Istanbul: „Gezi lebt und durchbricht die Barrikaden“

Zum 12. Jahrestag der Gezi-Proteste versammelten sich in Istanbul zahlreiche Menschen am Taksim, um der Getöteten zu gedenken und die Freilassung der Gezi-Gefangenen zu fordern. Trotz Absperrungen kam es zu einer Demonstration – und Polizeigewalt.

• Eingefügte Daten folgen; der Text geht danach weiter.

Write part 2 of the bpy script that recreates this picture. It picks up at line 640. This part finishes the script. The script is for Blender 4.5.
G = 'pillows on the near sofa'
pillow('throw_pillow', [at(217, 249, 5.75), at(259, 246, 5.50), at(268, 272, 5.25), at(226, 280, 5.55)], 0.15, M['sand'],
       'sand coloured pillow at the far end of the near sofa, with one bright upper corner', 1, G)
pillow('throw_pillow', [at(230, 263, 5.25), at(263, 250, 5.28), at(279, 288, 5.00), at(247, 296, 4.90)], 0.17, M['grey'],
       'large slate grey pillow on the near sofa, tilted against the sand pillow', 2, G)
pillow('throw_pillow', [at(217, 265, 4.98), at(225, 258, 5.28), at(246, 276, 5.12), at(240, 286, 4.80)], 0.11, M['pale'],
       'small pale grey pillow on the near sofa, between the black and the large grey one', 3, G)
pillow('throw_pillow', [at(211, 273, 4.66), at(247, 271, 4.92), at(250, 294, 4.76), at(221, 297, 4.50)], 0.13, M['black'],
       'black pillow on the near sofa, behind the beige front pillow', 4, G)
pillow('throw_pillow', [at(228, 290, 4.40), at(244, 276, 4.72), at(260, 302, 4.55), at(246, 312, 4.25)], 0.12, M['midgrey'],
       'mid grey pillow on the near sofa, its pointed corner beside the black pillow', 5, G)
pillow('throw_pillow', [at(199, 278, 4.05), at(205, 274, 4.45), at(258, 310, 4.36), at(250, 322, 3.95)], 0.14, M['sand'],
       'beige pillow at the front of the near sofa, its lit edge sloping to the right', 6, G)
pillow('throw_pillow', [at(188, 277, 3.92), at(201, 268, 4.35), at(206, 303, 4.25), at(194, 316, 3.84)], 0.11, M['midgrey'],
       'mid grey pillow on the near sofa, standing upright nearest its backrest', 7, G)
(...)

Polizeigewalt und zahlreiche Festnahmen

Zum Jahrestag des Beginns der Gezi-Proteste vor zwölf Jahren haben in Istanbul hunderte Menschen an die Toten des Aufstands erinnert und die sofortige Freilassung der sogenannten Gezi-Gefangenen gefordert. Obwohl die Behörden alle Zufahrten zum Taksim-Platz absperrten, versammelten sich zahlreiche Teilnehmer:innen – darunter Abgeordnete Parteien DEM, CHP und TIP – in der Mis-Straße unweit des Platzes.

Die Demonstrierenden trugen Transparente mit der Aufschrift „Gezi lebt, durchbricht die Barrikaden“ und „Die Dunkelheit geht, Gezi bleibt“. Zudem wurden Fotos der bei den Protesten ab Ende Mai 2013 Menschen gezeigt und Parolen wie „Überall ist Taksim, überall ist Widerstand“, „Schulter an Schulter gegen den Faschismus“ und „Tausend Grüße der Gefallenen und Kämpfenden von Gezi“ gerufen.

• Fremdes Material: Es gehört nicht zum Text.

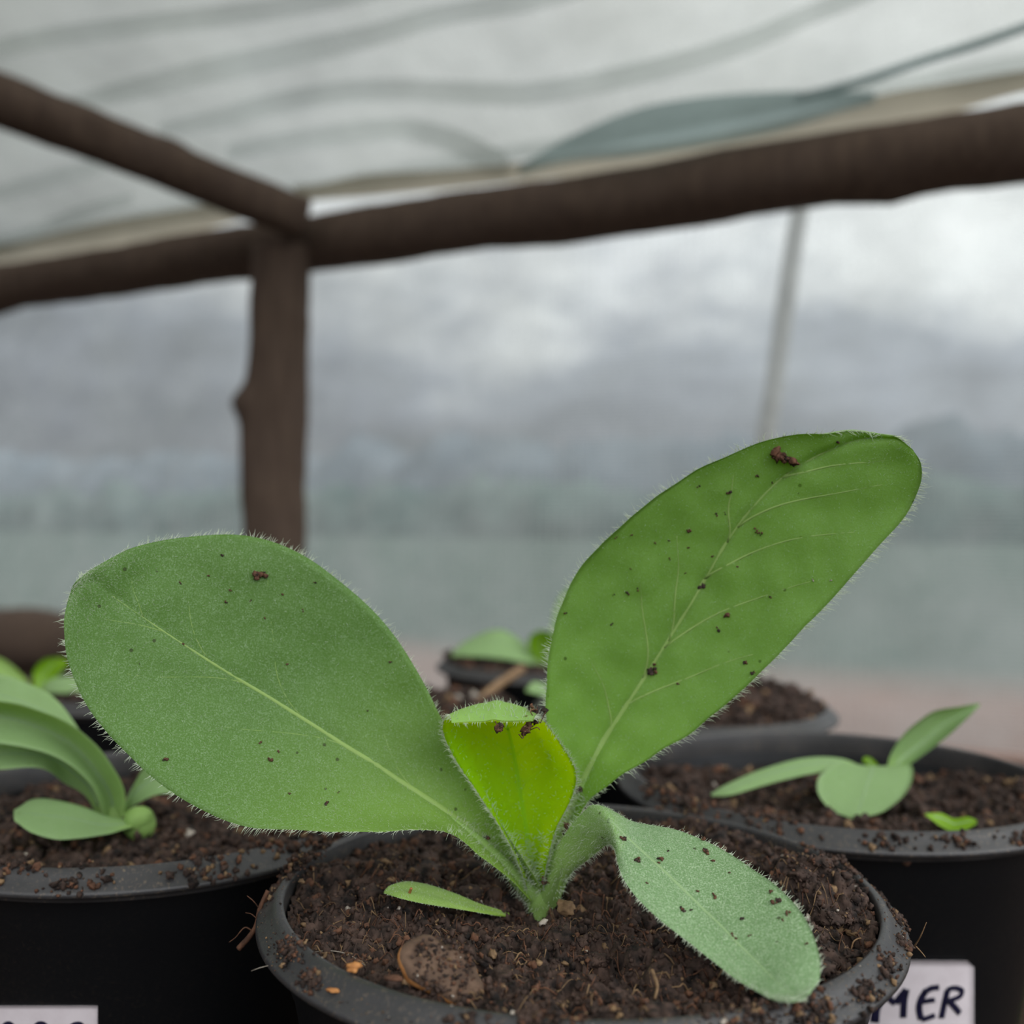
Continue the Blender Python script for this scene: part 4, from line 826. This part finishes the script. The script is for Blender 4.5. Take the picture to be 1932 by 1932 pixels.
root('root_fibre', [(1722, 1790, 16.6), (1734, 1772, 16.4), (1742, 1755, 16.3), (1748, 1740, 16.3)], (0.014, 0.005), M['fibre'], 'thin pale root curling up off the right rim', branches=[([(1728, 1786, 16.5), (1738, 1796, 16.4), (1746, 1806, 16.4)], .014)])
root('root_fibre', [(560, 1806, 15.6), (610, 1794, 15.4), (655, 1800, 15.2), (690, 1822, 15.0)], (0.008, 0.005), M['grit'], 'fine grey thread arching over the front left soil')
root('root_fibre', [(506, 1822, 14.9), (490, 1826, 14.8), (474, 1832, 14.8)], (0.005, 0.003), M['grit'], 'fine white thread sticking out from the left rim')
root('root_fibre', [(672, 1655, 19.0), (682, 1668, 18.7), (690, 1680, 18.5)], (0.03, 0.02), M['soil_tan'], 'short pale root in the soil left of the seed leaf')
root('root_fibre', [(1230, 1830, 14.4), (1240, 1860, 14.2), (1235, 1885, 14.0)], (0.03, 0.02), M['soil_tan'], 'tan root in the front soil under the drooping leaf')
root('root_fibre', [(1605, 1795, 15.8), (1612, 1775, 15.9), (1630, 1772, 15.9), (1634, 1800, 15.7)], (0.014, 0.010), M['fibre'], 'thin looped root on the soil by the right rim')
root('stick', [(775, 1698, 16.9), (772, 1688, 16.8), (776, 1676, 16.7)], (0.028, 0.022), M['orange'], 'tiny red-brown splinter standing against the seed leaf', 'wood chip')
root('stick', [(885, 1350, 33.5), (930, 1300, 36.5), (985, 1262, 40.0)], (0.20, 0.17), M['fibre'], 'blurred brown twig leaning between the pots behind the young leaf', 'twig')
# crumbs of soil on the leaves: nearest surface point to a pixel
def leaf_crumb(sf, px, py, w_, kind, where, grp, ratio=1.0, side=1):
    d = np.linalg.norm(sf.px - np.array((px, py)), axis=-1); vis = ((np.array((0, 0, CAMH)) - sf.P) * sf.N).sum(-1) * side > 0
    d = np.where(vis, d, 1e9); i, j = np.unravel_index(np.argmin(d), d.shape); r = w_ * 0.40 * sf.P[i, j, 1] / F
    b = Bag(); n = max(2, int(w_ / 4)); N = sf.N[i, j] * side; X_ = nrm(np.cross(N, np.array((.2, .1, 1)))); Y_ = np.cross(N, X_); ang = rng.uniform(-.5, .5)
    for k in range(n):
        f = (k + .5) / n * 2 - 1; e = rng.normal(0, .45) / ratio ** .6
        P = sf.P[i, j] + N * (sf.thick * .5 + r * .25) + (X_ * math.cos(ang) + Y_ * math.sin(ang)) * f * r * .75 + Y_ * e * r
        crumbs(b, P[None], np.array([max(0.012, r * rng.uniform(.25, .62) / ratio ** .5)]), kind)
    o = b.build('soil_crumb', [M['soil'], M['soil_red'], M['soil_tan'], M['grit']]); return tag(o, where, 'soil crumb', grp)
DK = (.8, .2, 0, 0); RD = (.3, .7, 0, 0); WH = (0, 0, 0, 1)
G1 = 'soil crumbs on the broad left leaf'; T1 = 'little brown soil crumb lying on the broad left leaf'
for (x, y, w_) in [(393, 1080, 8), (440, 1112, 11), (428, 1135, 10), (536, 1128, 8), (470, 1128, 6), (545, 1260, 6), (508, 1432, 15), (500, 1402, 10), (520, 1412, 7), (610, 1515, 12), (545, 1503, 8), (340, 1100, 7), (500, 1165, 6), (580, 1150, 6), (345, 1215, 7), (420, 1050, 9), (635, 1490, 7), (690, 1340, 6)]:
    leaf_crumb(sfL, x, y, w_, RD, T1, G1)
leaf_crumb(sfL, 494, 1083, 40, RD, 'longest brown crumb near the top edge of the left leaf', None, 3)
leaf_crumb(sfL, 303, 1431, 14, RD, 'lone red-brown crumb near the lower left edge of the left leaf', None)
leaf_crumb(sfL, 600, 1098, 11, RD, 'brown crumb near the upper right edge of the left leaf', None)
leaf_crumb(sfL, 731, 1248, 10, RD, 'brown crumb by the right edge of the left leaf', None)
leaf_crumb(sfL, 913, 1578, 24, DK, 'dark crumb in the fold where the left leaf meets its stalk', None, 1.5)
G2 = 'soil crumbs on the tall leaf'; T2 = 'little brown soil crumb stuck on the tall right leaf'
for (x, y, w_) in [(1430, 893, 12), (1375, 925, 13), (1300, 1005, 12), (1265, 1010, 8), (1352, 978, 9), (1318, 923, 11), (1178, 1122, 14), (1155, 1118, 8), (1205, 1118, 7), (1455, 1121, 9), (1280, 1293, 9), (1233, 1025, 8), (1268, 1055, 7), (1290, 1082, 7), (1300, 1030, 8), (1188, 1068, 8), (1345, 1050, 7), (1370, 960, 7), (1425, 1276, 12), (1365, 1165, 16), (1355, 1180, 12), (1408, 1248, 14), (1190, 1005, 8), (1072, 1158, 9), (1390, 1070, 6), (1148, 1180, 7), (1455, 905, 7), (1160, 1015, 8)]:
    leaf_crumb(sfT, x, y, w_, RD, T2, G2)
leaf_crumb(sfT, 1482, 857, 74, RD, 'long twisted soil shred near the top of the tall leaf', None, 5)
leaf_crumb(sfT, 1432, 1003, 30, RD, 'slanting brown splinter right of the tall leaf midrib', None, 4)
leaf_crumb(sfT, 1325, 1111, 19, DK, 'black round crumb on the upper midrib of the tall leaf', None)
leaf_crumb(sfT, 1230, 1269, 26, DK, 'dark diamond-shaped crumb on the lower midrib of the tall leaf', None, 1.3)
leaf_crumb(sfT, 1578, 834, 12, RD, 'brown crumb at the top tip of the tall leaf', None)
leaf_crumb(sfT, 1088, 1489, 22, DK, 'dark crumb at the base of the tall leaf blade', None)
leaf_crumb(sfT, 1575, 1094, 9, WH, 'white grain near the right edge of the tall leaf', None)
leaf_crumb(sfT, 1536, 1093, 6, WH, 'smaller white grain left of the other one on the tall leaf', None)
G3 = 'soil crumbs on the drooping lower leaf'; T3 = 'little reddish soil crumb on the drooping pale lower leaf'
for (x, y, w_) in [(1315, 1682, 9), (1290, 1720, 16), (1302, 1716, 10), (1400, 1733, 11), (1455, 1680, 13), (1380, 1765, 11), (1390, 1772, 9), (1418, 1770, 8), (1325, 1580, 13), (1340, 1625, 12), (1485, 1725, 14), (1480, 1738, 10), (1375, 1645, 8), (1218, 1667, 9), (1295, 1558, 9), (1260, 1610, 7), (1520, 1780, 7)]:
    leaf_crumb(sfW, x, y, w_, RD, T3, G3)
leaf_crumb(sfW, 1203, 1626, 18, RD, 'left one of two red crumbs near the top of the drooping leaf', None)
leaf_crumb(sfW, 1240, 1625, 17, RD, 'right one of two red crumbs near the top of the drooping leaf', None)
leaf_crumb(sfW, 1176, 1587, 20, RD, 'red-brown crumb closest to the bend of the drooping leaf', None, 2)
leaf_crumb(sfW, 1331, 1610, 17, RD, 'red crumb near the upper edge of the drooping leaf', None)
leaf_crumb(sfW, 1343, 1692, 14, RD, 'bright red-brown crumb on the midrib of the drooping leaf', None)
leaf_crumb(sfW, 1463, 1703, 30, RD, 'largest red-brown shred on the right half of the drooping leaf', None, 2.5)
def clump(px, py, Y, r, n, label):
    b = Bag(); P = at(px, py, Y) + rng.normal(0, r * .45, (n, 3)) * np.array((.8, .6, 1)); crumbs(b, P, rng.uniform(.02, .05, n), (.35, .6, .05, 0))
    for _ in range(8): q = at(px, py, Y); d = rng.normal(0, r * .8, (3, 3)); b.tube(catmull(q + np.cumsum(d * .6, 0), 8), .009, 5, 1)
    return tag(b.build('soil_clump', [M['soil'], M['soil_red'], M['soil_tan'], M['grit']]), label, 'soil clump')
clump(1006, 1350, 16.85, .16, 46, 'ragged red-brown soil clump on the right top of the cupped young leaf')
clump(940, 1373, 16.45, .06, 14, 'dark crumb hanging under the curled tip of the young leaf')
clump(992, 1377, 16.6, .08, 18, 'elongated crumb below the big clump on the young leaf')
clump(1072, 1562, 17.3, .10, 20, 'dark crumbs caught between the stalks right of the young leaf')
clump(1027, 1662, 17.5, .05, 10, 'dark crumbs stuck on the stem base')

Kritik an autoritärem Kurs und Justiz

Eine Rede des Istanbuler Sprechers des Verbands der revolutionären Arbeitergewerkschaften (DISK) Adalettin Aslanoğlu verdeutlichte die Wut über den repressiven Umgang mit der Protestbewegung und ihren Unterstützer:innen: „Es wurden nicht nur die letzten Reste von Demokratie ausgeräumt, auch das Wort selbst hat seinen Wert verloren“, sagte Aslanoğlu.

Der Gewerkschafter verwies insbesondere auf das harte Urteil gegen den Kulturmäzen Osman Kavala, der trotz fehlender Beweise wegen versuchten Umsturzes der Regierung durch eine vermeintliche Organisierung der Gezi-Proteste zu lebenslanger Haft verurteilt wurde, sowie auf weitere hohe Strafen gegen andere Aktive der Gezi-Zeit wie Can Atalay, Tayfun Kahraman und Çiğdem Mater.

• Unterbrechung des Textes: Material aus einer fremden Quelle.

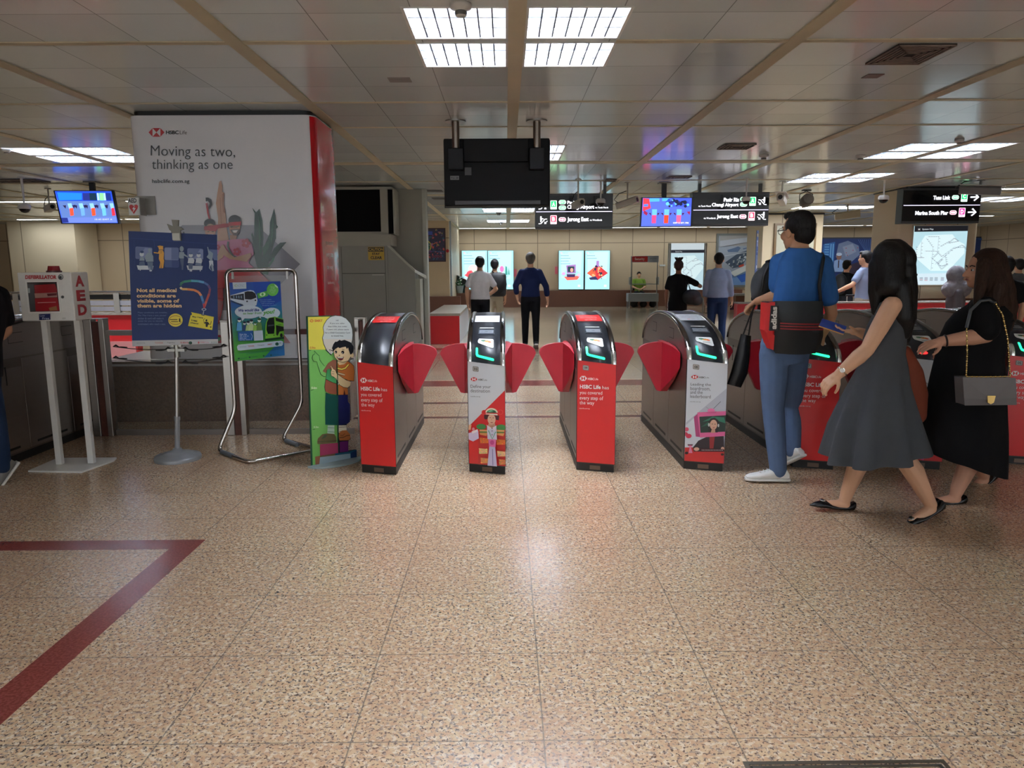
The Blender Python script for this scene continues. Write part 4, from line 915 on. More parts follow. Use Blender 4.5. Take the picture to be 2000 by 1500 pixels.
def s1(a):
    q = lambda x, y: (820+x/5, 220+y/5)
    a.rect(1047, 412.6, 1196, 413.8, (200, 190, 230))
    figure_sym(a, *q(1160, 1085), 15, WHT); figure_sym(a, *q(1160, 940), 15, WHT)
    plat(a, *q(1306, 900), 'g', 'A'); plat(a, *q(1306, 1046), 'r', 'B'); pill(a, *q(1392, 873), 'g', 'EW1'); pill(a, *q(1392, 928), 'g', 'CG2'); pill(a, *q(1392, 1044), 'r', 'NS1')
    def T(t, x0, x1, yb, yt, **k): p = q(x0, yb); r = q(x1, yt); a.text(t, p[0], r[0], p[1], r[1], WHT, **k)
    T('Pasir Ris', 1440, 1592, 893, 860, bold=.03); T('Changi Airport', 1440, 1702, 950, 902, bold=.03); T('via Tanah Merah', 1712, 1840, 936, 920); T('Jurong East', 1440, 1650, 1075, 1022, bold=.03); T('via Woodlands', 1660, 1780, 1060, 1042)
hsign('black hanging sign reading Pasir Ris and Jurong East, partly behind the dark monitor', 1045.5, 378, 1197.5, 447.5, 13.2, s1)
def s2(a):
    q = lambda x, y: (1180+x/4.545, 340+y/4.545)
    a.rect(1353, 409.4, 1502, 410.6, (200, 190, 230))
    figure_sym(a, *q(1445, 272), 15, WHT, -1); figure_sym(a, *q(1445, 405), 15, WHT, -1)
    plat(a, *q(1318, 243), 'g', 'A'); plat(a, *q(1314, 376), 'r', 'B'); pill(a, *q(1236, 222), 'g', 'EW1'); pill(a, *q(1236, 270), 'g', 'CG2'); pill(a, *q(1234, 379), 'r', 'NS1')
    def T(t, x0, x1, yb, yt, **k): p = q(x0, yb); r = q(x1, yt); a.text(t, p[0], r[0], p[1], r[1], WHT, **k)
    T('Pasir Ris', 1056, 1192, 245, 210, bold=.03); T('Changi Airport', 950, 1190, 296, 256, bold=.03); T('via Tanah Merah', 828, 942, 290, 276); T('Jurong East', 998, 1190, 402, 360, bold=.03); T('via Woodlands', 880, 988, 399, 384)
hsign('black hanging sign reading Changi Airport and Jurong East, right of the blue screen', 1351, 375, 1503.5, 441.5, 13.2, s2)
def s3(a):
    q = lambda x, y: (1600+x/5, 340+y/5)
    a.rect(1762, 400.2, 1917, 401.4, (200, 190, 230))
    plat(a, *q(1418, 225), 'g', 'C', 6.4, 9); plat(a, *q(1407, 376), 'p', 'D', 6.4, 9); pill(a, *q(1327, 227), 'g', 'EW33'); pill(a, *q(1316, 377), 'r', 'NS28')
    def T(t, x0, x1, yb, yt, **k): p = q(x0, yb); r = q(x1, yt); a.text(t, p[0], r[0], p[1], r[1], WHT, **k)
    T('Tuas Link', 1103, 1274, 250, 210, bold=.03); T('Marina South Pier', 933, 1265, 400, 360, bold=.03)
    for x, y in ((1478, 226), (1465, 375)):
        a.line([q(x, y), q(x+76, y-1)], 2.6, WHT); a.line([q(x+42, y-36), q(x+80, y), q(x+38, y+34)], 2.6, WHT)
sgn = hsign('black lit sign reading Tuas Link and Marina South Pier on the right column', 1759.5, 367, 1918, 436.5, 13.84, s3)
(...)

„Die Justiz hat mit ihrer Bestätigung dieser Urteile durch das Kassationsgericht auch die Unschuldsvermutung abgeschafft.“ Zugleich kritisierte Aslanoğlu die Normalisierung von Rechtsbrüchen in Form von Zensur, Repression und politischen Sanktionen wie Amtsenthebungen oder politischen Berufsverboten: „Wer protestiert, wer twittert, wer berichtet – wird eingeschüchtert. Und das Unrecht wird zur Normalität.“

Polizeiliche Übergriffe und zahlreiche Festnahmen

Im Anschluss an die Reden kam es zu massiven Polizeiübergriffen. Sicherheitskräfte gingen gewaltsam gegen die Versammlung in der Mis-Straße vor und nahmen dutzende Personen fest. Auch in Seitenstraßen rund um den Taksim-Platz wurden Demonstrierende angegriffen und verfolgt. Die genaue Zahl der Festnahmen war bis Mitternacht nicht bekannt.

Der Gezi-Aufstand

Der Gezi-Aufstand begann am 27. Mai 2013, als die AKP-geführte Istanbuler Stadtverwaltung für ein geplantes Bauprojekt Bäume im zentralen Gezi-Park am Taksim fällen wollte. Damals stellten sich Mitglieder verschiedener Vereine, Berufsverbände und Initiativen vor die Baumaschinen und verhinderten die Abholzung. Unter ihnen war auch der damalige HDP-Abgeordnete Sırrı Süreyya Önder, der im Vormonat an den Folgen eines schweren Herzinfarkts verstorben ist und während der Gezi-Proteste mehrfach von der Polizei verletzt wurde. Aus der ersten von ihm mitinitiierten Aktion entstand eine Massenbewegung: Im Gezi-Park wurden Zelte aufgebaut, immer mehr Menschen beteiligten sich an der Mahnwache. Die lokalen Proteste weiteten sich schnell zu einer landesweiten Widerstandsbewegung gegen die autoritäre Politik des damaligen Ministerpräsidenten und heutigen Präsidenten Recep Tayyip Erdoğan aus, nachdem die Polizei immer wieder äußerst brutal gegen die Demonstrierenden vorging. Schließlich wurde die Bewegung blutig niedergeschlagen – elf Menschen starben, über 8.000 weitere wurden verletzt.